In soldoni la storia è questa, e dal momento che non riesco ad essere politicamente corretto ve ne do adesso una versione “ad usum delphini” ma brutale:
Quando il governo messicano di vilissimo stampo autoritario limita fortemente le libertà religiose del proprio popolo deportando interi ordini religiosi etc. etc., parte della popolazione messicana scende nelle catacombe, un’altra cerca un infruttuoso dialogo intellettuale col governo illuminato, e una terza, più esasperata che mai, prende le armi per combattere il proprio governo. Guerra civile galore.
 
I libri di storia, subdolamente riscritti dai vincitori apparenti, levarono perciò anni di sonno al signor Pablo Barroso che, come accennavo, si tolse i supplementi di melatonina e decise di produrre un film per  far vedere tutto ciò che era stato oculatamente nascosto. Quando a due anni dalle riprese, Pablo mi mostrò in un hotel fiorentino la prima versione del trailer di “Cristiada”, ancora senza correzione colore, ma molto, molto potente, mi commossi. Ci commuovemmo. Rividi molte cose che avevo messo nel trattamento, non vidi molte cose che avevo messo nel trattamento. 
 
Ma questo è il cinema: un’eccezionale e impietosa catena di montaggio.

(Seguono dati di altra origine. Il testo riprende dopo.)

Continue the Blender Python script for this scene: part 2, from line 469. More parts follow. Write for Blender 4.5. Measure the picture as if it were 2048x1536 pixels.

Tuttavia il film non era ancora finito: adesso Pablo doveva riuscire nell’opera più tremenda, quella più devastante: la distribuzione di un film storico di cui sulla carta non ce ne potrebbe importar di meno. E qui, come mi piace ripetere sempre: “La provvidenza ti intercetta a metà strada” (vero Carola?)…Il film era fatto e insospettabili interessi verso l’opera cominciarono a smuovere le acque permettendone la distribuzione nelle americhe. “Cristiada” vanta del resto, la migliore interpretazione sullo schermo di Andy Garcia, talmente maestosa che facilitava notevolmente il compito della grande distribuzione.
 
Il mio contributo in “Cristiada” non era però ancora giunto al termine: misteriosamente operai anche nella distribuzione del film. Le impenetrabili terre di Francia e Italia si sfaldarono grazie ad alcuni miei amici che come Pablo, non digerivano l’assenza dai libri di storia dei medesimi accadimenti e, tutti desiderosi di far emergere una verità cruda ma storica, si caricarono sulle spalle l’onere di una distribuzione strategicamente improbabile.
 
Il mio audacissimo amico Hubert de Torcy ha distribuito il film l’anno scorso su territorio francese, mentre la mia spericolata amica Federica Picchi lo piazza adesso su territorio italiano con la sua Dominus Production, scinepattonando finalmente i bastioni del deserto cinematografico nostrano.
 
Come al “Milite ignoto”, una menzione d’onore la voglio far scattare a fine articolo anche verso “L’artista ignoto”: è il quarto amico, un amico che per 6 mesi ha passato giornalmente insieme a me quello Stargate personale che mi ero costruito sugli altopiani messicani.
 
È un amico compositore, mi scriveva i brani musicali per le scene che buttavo giù, per aiutarmi a dare un’anima migliore a ciò che scrivevo. Cercai di “imporlo” come autore della colonna sonora di “Cristiada”, ma logiche industriali ciclopiche tolsero all’ultimo momento a me la regia e a lui la colonna sonora. Si chiama Gabriele Croci ed è tra i 10 migliori compositori italiani (ancora non costa molto perché non conosciuto).
 
Grazie a tutti ragazzi, per il vostro coraggio: grazie Pablo, grazie Hubert, grazie Gabriele e grazie a Federica Picchi, che in questo momento sfavilla tra una sala e l’altra con 12 prime da monitorare.